The University of Michigan LSA Honors program hosted alum Sara Fitzgerald, author and former new media developer for the Washington Post, to discuss the instances of sex discrimination she has experienced and researched since her time at the University. 

Fitzgerald served as the first female editor in chief of The Michigan Daily when she was an undergraduate, making University history while ensuring coverage for the frequently silenced voices of female students and faculty. 

In an email to The Michigan Daily, LSA Honors Director Mika LaVaque-Manty said Fitzgerald spent her time as a student at the University fighting against the institutionalized discrimination of women.

“She is a particularly fitting guest in the current moment, when the campus community is once again tackling questions of justice, equity and the role of the institution,” LaVaque-Manty said.

Fitzgerald discussed her experience at the University as a journalism and history double major. She said much of her work derives from the sex discrimination she witnessed, experienced and heard about throughout her college years. Fitzgerald’s most recent book, “Conquering Heroines,” focuses on the sex bias complaints at the University and the women who were key parts of the Title IX movement. 

After her time at the University, Fitzgerald had multiple jobs, including the head of a consulting company and a journalist at the Washington Post. Almost 40 years after her graduation in 1973, she ran into her senior thesis adviser and returned to the University to work on uncovering the history behind sex discrimination in academic environments. 

Her first story followed Bernice Sandler, a University of Maryland student who was instrumental in the eventual creation of Title IX. Sandler faced severe discrimination when searching for jobs at her university, and was told that she needed to focus on raising a family instead of finding a job. Fitzgerald described the mentality of companies regarding hiring women.

“You were not really a professional, but just a housewife who went back to school,” Fitzgerald said.

By Jan. 31, 1970, Sandler filed numerous sex bias complaints. 

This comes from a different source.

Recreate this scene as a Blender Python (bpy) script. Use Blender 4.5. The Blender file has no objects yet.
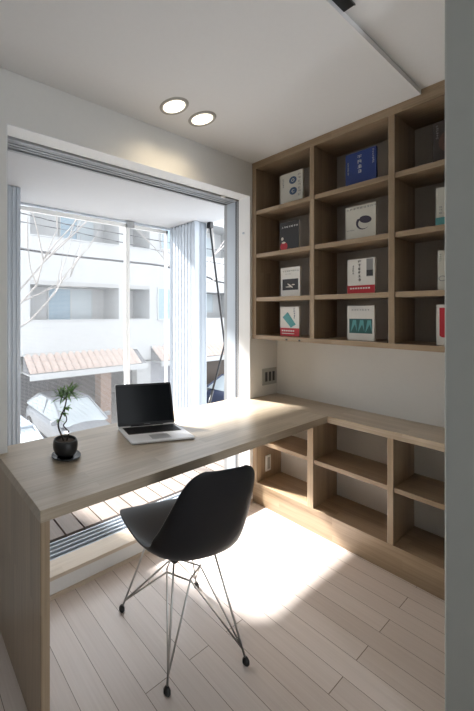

Fitzgerald also discussed the life of Jean L. King, another University alum whose advocacy for women’s rights transformed both the University and the entirety of American higher education. After King retired, she continued to share her stories of injustice as she was no longer under the jurisdiction of the University. 

The second portion of Fitzgerald’s talk followed the general culture of sex bias at the University. Sixty years after the University’s opening in 1817, the first female student, Madeline Stockwell, was admitted to and attended the University. 

As referenced in the University’s fight song, Fitzgerald said, the University saw itself as somewhat of a “Harvard of the West,” so the Ivy League-esque male students were forced to adjust to a more inclusive education. Fitzgerald said sex discrimination existed in numerous forms, ranging from separate doors to enter the Michigan Union for each gender to barring women from stepping on to the Big House field. 

These antiquated rules remained part of the University experience until 1968, the year before Fitzgerald’s entry into the school.

“Thanks to so much of what our upperclassmen had gone through through the run-up years of ‘66 to ‘68, the fall of ‘69 seemed to be completely free,” Fitzgerald said.

Though discrimination was no longer plainly evident, it manifested in more subliminal forms. Fitzgerald said a quota of 55 men for every 45 women at the University was in place, so extremely qualified women with higher grades than their male counterparts were denied admission purely due to their gender. 

Fitzgerald said only 34 out of 900 LSA professors were women and six out of 100 School of Education professors were female during her time at the University. She said the gender injustices plaguing the University and a multitude of other universities, namely the University of North Carolina-Chapel Hill and the University of Virginia, were debilitating to women seeking a career in academia. The false assumption that women were solely future homemakers and mothers stopped many companies from hiring a fair amount of women. 

“Men also become parents, but we do not, as a society, punish them by taking away their opportunities,” Fitzgerald said.

LSA sophomore Dyanna Bateman attended Fitzgerald’s talk. She wrote in an email to The Daily that Fitzgerald’s perspective was empowering despite it being a virtual event.

“It was interesting to see the history that Fitzgerald and her colleagues not only explored but also created at the University of Michigan,” Bateman said.